§ Exercise instructions
Quote the whole listing word for word, please.

§ Available data
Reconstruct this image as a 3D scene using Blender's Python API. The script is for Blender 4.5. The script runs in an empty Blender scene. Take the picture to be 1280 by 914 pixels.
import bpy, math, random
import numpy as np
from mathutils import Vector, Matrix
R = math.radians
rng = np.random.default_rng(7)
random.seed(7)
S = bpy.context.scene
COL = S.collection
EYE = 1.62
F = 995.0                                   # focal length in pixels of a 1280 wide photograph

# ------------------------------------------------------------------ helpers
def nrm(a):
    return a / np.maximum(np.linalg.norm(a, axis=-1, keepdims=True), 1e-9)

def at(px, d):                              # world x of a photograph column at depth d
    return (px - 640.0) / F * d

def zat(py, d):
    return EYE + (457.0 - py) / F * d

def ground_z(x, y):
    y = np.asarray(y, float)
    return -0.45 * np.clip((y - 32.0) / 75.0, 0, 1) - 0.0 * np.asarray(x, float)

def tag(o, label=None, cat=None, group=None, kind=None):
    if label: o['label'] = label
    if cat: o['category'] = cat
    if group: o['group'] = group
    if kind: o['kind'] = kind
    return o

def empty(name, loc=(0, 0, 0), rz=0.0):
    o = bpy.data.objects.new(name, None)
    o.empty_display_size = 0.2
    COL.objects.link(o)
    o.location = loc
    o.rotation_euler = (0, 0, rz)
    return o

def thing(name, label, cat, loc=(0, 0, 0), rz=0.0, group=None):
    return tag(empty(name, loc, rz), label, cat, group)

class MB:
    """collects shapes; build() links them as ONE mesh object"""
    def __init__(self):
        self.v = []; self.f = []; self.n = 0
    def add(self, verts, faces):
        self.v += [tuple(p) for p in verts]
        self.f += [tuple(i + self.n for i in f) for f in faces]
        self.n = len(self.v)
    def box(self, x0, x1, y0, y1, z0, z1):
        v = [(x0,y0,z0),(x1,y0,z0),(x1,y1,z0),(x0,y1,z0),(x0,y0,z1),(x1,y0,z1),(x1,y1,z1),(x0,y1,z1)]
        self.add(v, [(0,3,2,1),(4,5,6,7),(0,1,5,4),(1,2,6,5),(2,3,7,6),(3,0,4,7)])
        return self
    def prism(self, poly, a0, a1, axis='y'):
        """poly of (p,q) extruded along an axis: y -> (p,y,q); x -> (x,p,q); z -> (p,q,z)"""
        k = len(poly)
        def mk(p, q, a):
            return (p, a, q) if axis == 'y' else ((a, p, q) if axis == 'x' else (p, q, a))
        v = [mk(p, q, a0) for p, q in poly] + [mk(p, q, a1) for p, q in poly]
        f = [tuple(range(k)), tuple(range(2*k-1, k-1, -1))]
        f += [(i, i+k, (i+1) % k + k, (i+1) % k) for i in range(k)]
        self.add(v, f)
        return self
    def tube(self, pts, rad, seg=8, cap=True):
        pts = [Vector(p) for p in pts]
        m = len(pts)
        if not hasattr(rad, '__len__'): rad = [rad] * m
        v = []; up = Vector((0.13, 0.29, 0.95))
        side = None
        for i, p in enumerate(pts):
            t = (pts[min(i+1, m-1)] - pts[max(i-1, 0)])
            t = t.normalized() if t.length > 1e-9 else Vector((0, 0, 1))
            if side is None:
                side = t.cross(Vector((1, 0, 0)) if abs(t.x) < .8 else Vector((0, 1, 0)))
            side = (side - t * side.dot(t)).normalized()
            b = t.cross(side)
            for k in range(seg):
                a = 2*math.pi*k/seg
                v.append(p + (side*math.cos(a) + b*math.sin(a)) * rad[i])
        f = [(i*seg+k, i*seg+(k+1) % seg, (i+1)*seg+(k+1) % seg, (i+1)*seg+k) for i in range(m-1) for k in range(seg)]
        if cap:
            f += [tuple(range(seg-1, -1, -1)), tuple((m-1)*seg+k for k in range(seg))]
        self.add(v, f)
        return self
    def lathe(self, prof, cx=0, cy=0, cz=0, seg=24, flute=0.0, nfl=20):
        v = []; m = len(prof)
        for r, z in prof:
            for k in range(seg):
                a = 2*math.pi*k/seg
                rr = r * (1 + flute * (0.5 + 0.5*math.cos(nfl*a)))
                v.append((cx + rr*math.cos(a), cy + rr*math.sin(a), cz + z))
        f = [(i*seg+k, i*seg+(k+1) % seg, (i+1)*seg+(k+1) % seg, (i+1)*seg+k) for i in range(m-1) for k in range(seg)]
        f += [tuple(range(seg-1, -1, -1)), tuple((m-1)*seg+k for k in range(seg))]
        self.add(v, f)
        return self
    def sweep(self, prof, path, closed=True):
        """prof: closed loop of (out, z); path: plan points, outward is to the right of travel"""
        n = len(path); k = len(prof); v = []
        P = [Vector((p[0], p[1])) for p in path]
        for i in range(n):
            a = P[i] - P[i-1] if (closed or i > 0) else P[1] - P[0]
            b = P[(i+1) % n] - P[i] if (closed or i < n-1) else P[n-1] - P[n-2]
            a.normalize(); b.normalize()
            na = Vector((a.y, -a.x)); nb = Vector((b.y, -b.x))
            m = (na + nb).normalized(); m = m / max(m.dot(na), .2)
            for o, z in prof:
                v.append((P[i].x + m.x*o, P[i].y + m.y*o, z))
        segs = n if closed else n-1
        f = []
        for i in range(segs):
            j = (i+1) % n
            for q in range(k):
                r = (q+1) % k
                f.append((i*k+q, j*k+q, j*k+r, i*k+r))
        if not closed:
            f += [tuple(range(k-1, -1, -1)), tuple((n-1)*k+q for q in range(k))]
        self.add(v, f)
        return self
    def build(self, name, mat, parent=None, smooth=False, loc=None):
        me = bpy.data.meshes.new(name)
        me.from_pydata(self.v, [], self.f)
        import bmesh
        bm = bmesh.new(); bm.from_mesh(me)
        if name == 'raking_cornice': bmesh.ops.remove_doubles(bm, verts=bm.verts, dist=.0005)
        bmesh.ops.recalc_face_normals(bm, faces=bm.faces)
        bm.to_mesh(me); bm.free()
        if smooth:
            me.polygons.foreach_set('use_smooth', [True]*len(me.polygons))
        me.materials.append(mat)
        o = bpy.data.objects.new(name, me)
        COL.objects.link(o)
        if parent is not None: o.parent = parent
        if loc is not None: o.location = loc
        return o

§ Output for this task
Reconstruct this image as a 3D scene using Blender's Python API. The script is for Blender 4.5. The script runs in an empty Blender scene. Take the picture to be 1280 by 914 pixels.
import bpy, math, random
import numpy as np
from mathutils import Vector, Matrix
R = math.radians
rng = np.random.default_rng(7)
random.seed(7)
S = bpy.context.scene
COL = S.collection
EYE = 1.62
F = 995.0                                   # focal length in pixels of a 1280 wide photograph

# ------------------------------------------------------------------ helpers
def nrm(a):
    return a / np.maximum(np.linalg.norm(a, axis=-1, keepdims=True), 1e-9)

def at(px, d):                              # world x of a photograph column at depth d
    return (px - 640.0) / F * d

def zat(py, d):
    return EYE + (457.0 - py) / F * d

def ground_z(x, y):
    y = np.asarray(y, float)
    return -0.45 * np.clip((y - 32.0) / 75.0, 0, 1) - 0.0 * np.asarray(x, float)

def tag(o, label=None, cat=None, group=None, kind=None):
    if label: o['label'] = label
    if cat: o['category'] = cat
    if group: o['group'] = group
    if kind: o['kind'] = kind
    return o

def empty(name, loc=(0, 0, 0), rz=0.0):
    o = bpy.data.objects.new(name, None)
    o.empty_display_size = 0.2
    COL.objects.link(o)
    o.location = loc
    o.rotation_euler = (0, 0, rz)
    return o

def thing(name, label, cat, loc=(0, 0, 0), rz=0.0, group=None):
    return tag(empty(name, loc, rz), label, cat, group)

class MB:
    """collects shapes; build() links them as ONE mesh object"""
    def __init__(self):
        self.v = []; self.f = []; self.n = 0
    def add(self, verts, faces):
        self.v += [tuple(p) for p in verts]
        self.f += [tuple(i + self.n for i in f) for f in faces]
        self.n = len(self.v)
    def box(self, x0, x1, y0, y1, z0, z1):
        v = [(x0,y0,z0),(x1,y0,z0),(x1,y1,z0),(x0,y1,z0),(x0,y0,z1),(x1,y0,z1),(x1,y1,z1),(x0,y1,z1)]
        self.add(v, [(0,3,2,1),(4,5,6,7),(0,1,5,4),(1,2,6,5),(2,3,7,6),(3,0,4,7)])
        return self
    def prism(self, poly, a0, a1, axis='y'):
        """poly of (p,q) extruded along an axis: y -> (p,y,q); x -> (x,p,q); z -> (p,q,z)"""
        k = len(poly)
        def mk(p, q, a):
            return (p, a, q) if axis == 'y' else ((a, p, q) if axis == 'x' else (p, q, a))
        v = [mk(p, q, a0) for p, q in poly] + [mk(p, q, a1) for p, q in poly]
        f = [tuple(range(k)), tuple(range(2*k-1, k-1, -1))]
        f += [(i, i+k, (i+1) % k + k, (i+1) % k) for i in range(k)]
        self.add(v, f)
        return self
    def tube(self, pts, rad, seg=8, cap=True):
        pts = [Vector(p) for p in pts]
        m = len(pts)
        if not hasattr(rad, '__len__'): rad = [rad] * m
        v = []; up = Vector((0.13, 0.29, 0.95))
        side = None
        for i, p in enumerate(pts):
            t = (pts[min(i+1, m-1)] - pts[max(i-1, 0)])
            t = t.normalized() if t.length > 1e-9 else Vector((0, 0, 1))
            if side is None:
                side = t.cross(Vector((1, 0, 0)) if abs(t.x) < .8 else Vector((0, 1, 0)))
            side = (side - t * side.dot(t)).normalized()
            b = t.cross(side)
            for k in range(seg):
                a = 2*math.pi*k/seg
                v.append(p + (side*math.cos(a) + b*math.sin(a)) * rad[i])
        f = [(i*seg+k, i*seg+(k+1) % seg, (i+1)*seg+(k+1) % seg, (i+1)*seg+k) for i in range(m-1) for k in range(seg)]
        if cap:
            f += [tuple(range(seg-1, -1, -1)), tuple((m-1)*seg+k for k in range(seg))]
        self.add(v, f)
        return self
    def lathe(self, prof, cx=0, cy=0, cz=0, seg=24, flute=0.0, nfl=20):
        v = []; m = len(prof)
        for r, z in prof:
            for k in range(seg):
                a = 2*math.pi*k/seg
                rr = r * (1 + flute * (0.5 + 0.5*math.cos(nfl*a)))
                v.append((cx + rr*math.cos(a), cy + rr*math.sin(a), cz + z))
        f = [(i*seg+k, i*seg+(k+1) % seg, (i+1)*seg+(k+1) % seg, (i+1)*seg+k) for i in range(m-1) for k in range(seg)]
        f += [tuple(range(seg-1, -1, -1)), tuple((m-1)*seg+k for k in range(seg))]
        self.add(v, f)
        return self
    def sweep(self, prof, path, closed=True):
        """prof: closed loop of (out, z); path: plan points, outward is to the right of travel"""
        n = len(path); k = len(prof); v = []
        P = [Vector((p[0], p[1])) for p in path]
        for i in range(n):
            a = P[i] - P[i-1] if (closed or i > 0) else P[1] - P[0]
            b = P[(i+1) % n] - P[i] if (closed or i < n-1) else P[n-1] - P[n-2]
            a.normalize(); b.normalize()
            na = Vector((a.y, -a.x)); nb = Vector((b.y, -b.x))
            m = (na + nb).normalized(); m = m / max(m.dot(na), .2)
            for o, z in prof:
                v.append((P[i].x + m.x*o, P[i].y + m.y*o, z))
        segs = n if closed else n-1
        f = []
        for i in range(segs):
            j = (i+1) % n
            for q in range(k):
                r = (q+1) % k
                f.append((i*k+q, j*k+q, j*k+r, i*k+r))
        if not closed:
            f += [tuple(range(k-1, -1, -1)), tuple((n-1)*k+q for q in range(k))]
        self.add(v, f)
        return self
    def build(self, name, mat, parent=None, smooth=False, loc=None):
        me = bpy.data.meshes.new(name)
        me.from_pydata(self.v, [], self.f)
        import bmesh
        bm = bmesh.new(); bm.from_mesh(me)
        if name == 'raking_cornice': bmesh.ops.remove_doubles(bm, verts=bm.verts, dist=.0005)
        bmesh.ops.recalc_face_normals(bm, faces=bm.faces)
        bm.to_mesh(me); bm.free()
        if smooth:
            me.polygons.foreach_set('use_smooth', [True]*len(me.polygons))
        me.materials.append(mat)
        o = bpy.data.objects.new(name, me)
        COL.objects.link(o)
        if parent is not None: o.parent = parent
        if loc is not None: o.location = loc
        return o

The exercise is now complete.